Hawaii's first printer was a young American named Elisha Loomis, previously employed as a printer's apprentice at Canandaigua, N.Y. He arrived at Hawaii with a group of Boston missionaries in 1820; but use of the printing press that he brought with him had to be delayed owing to the lack of a written Hawaiian language, which the missionaries proceeded to devise. At a special ceremony held at Honolulu on January 7, 1822, a few copies of the earliest Hawaiian imprint were struck off: a broadside captioned "Lesson I." Its text was afterwards incorporated in a printed primer of the Hawaiian language.[79]

Loomis printed 500 copies of the primer in January, and in September 1822 he printed 2,000 copies of a second edition. The latter edition is the fifth recorded Hawaiian imprint,[80] as well as the earliest to be found among the Library of Congress holdings. In 16 pages, without a title page or an imprint statement, it opens with a section headed "THE ALPHABET" and includes lists of syllables, lists of words, and elementary Hawaiian readings of a religious character consistent with their missionary purpose.
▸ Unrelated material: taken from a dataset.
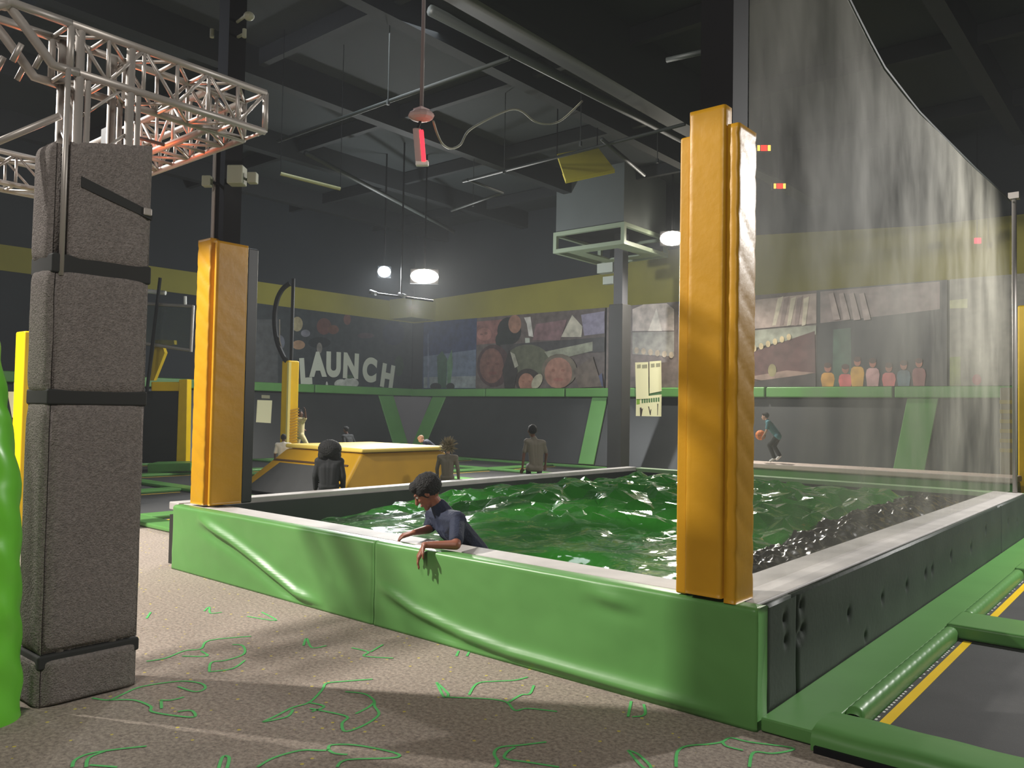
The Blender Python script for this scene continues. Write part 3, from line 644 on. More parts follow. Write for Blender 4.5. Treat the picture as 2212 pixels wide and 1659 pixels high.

The Library's copy is shelved in a special Hawaiiana Collection in the Rare Book Division. Bound with it is another rare primer in only four pages, captioned "KA BE-A-BA," which Loomis printed in 1824.[81] The small volume is in a black, half leather binding, with an old Library of Congress bookplate marked "Smithsonian Deposit." Since the final text page is date-stamped "1 Aug., 1858," the volume was probably received or bound by the Smithsonian Institution in that year. The Smithsonian transferred most of its book collection to the Library of Congress in 1866-67 and has continued to deposit in the Library quantities of material which it receives largely in exchange for its own publications. The Hawaiian rarities in this particular volume were cataloged at the Library in 1918.

[79] See T. M. Spaulding, "The First Printing in Hawaii," The Papers of the Bibliographical Society of America, vol. 50, 1956, p. 313-327; R. E. Lingenfelter, Presses of the Pacific Islands 1817-1867 (Los Angeles, 1967), p. 33-44.

[80] See H. R. Ballou and G. R. Carter, "The History of the Hawaiian Mission Press, with a Bibliography of the Earlier Publications," Papers of the Hawaiian Historical Society, no. 14, 1908, p. [9]-44.

[81] The penciled note on p. [1], "Second Ed. Spelling Book," would appear to identify it with no. 10 in the Ballou and Carter bibliography.